A day after France and 25 allies pledged to send a “reassurance force” to Ukraine once a ceasefire takes hold, Russian President Vladimir Putin rejected the idea and warned any foreign troops would be fair game for Russian attacks. Paris insists the force would deter new aggression, not fight Russia directly, but Moscow sees it as escalation – insinuating that the troops could be a tripwire for World War III. Russia is trying to shape the terms of any future peace, even as its offensive grinds on.


Thailand picks new PM, but crisis far from over

Thailand’s parliament has chosen Anutin Charnvirakul, a cannabis-crusading conservative, as its third prime minister in two years, after the Constitutional Court ousted Paetongtarn Shinawatra last week. Anutin’s small Bhumjaithai party secured power with backing from the progressive People’s Party, but only on condition that new elections be held within four months. Paetongtarn’s removal stemmed from a leaked call with Cambodian strongman Hun Sen over a border dispute, a scandal that fractured her coalition. Chronic political instability in Bangkok doesn’t just undermine democracy, it complicates relations with Cambodia, where lingering border tensions could flare without steady leadership.

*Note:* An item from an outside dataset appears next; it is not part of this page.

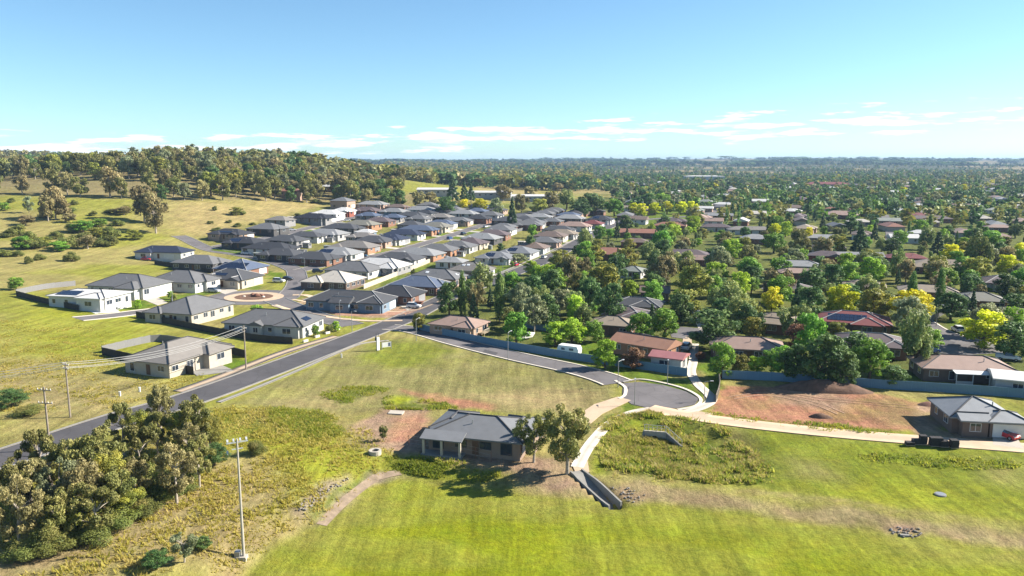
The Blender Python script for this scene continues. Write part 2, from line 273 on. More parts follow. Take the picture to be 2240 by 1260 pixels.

Report emerges of aborted Trump-backed Navy SEAL mission in North Korea

In 2019, Donald Trump became the first sitting US president to step into North Korea, and appeared to have a relatively warm meeting with Kim Jong Un. Behind the scenes, though, he was greenlighting a Navy SEAL operation that same year to plant a wire on Kim, the New York Times reported on Friday. It was all part of the US’s decades-long effort to limit North Korea’s nuclear activity. The mission involved sending US troops onto North Korean soil, an incredibly risky move. When the troops arrived on the northern part of the Korean Peninsula, though, a North Korean boat was circling the area. The SEALs killed all the troops on that ship, then aborted the mission.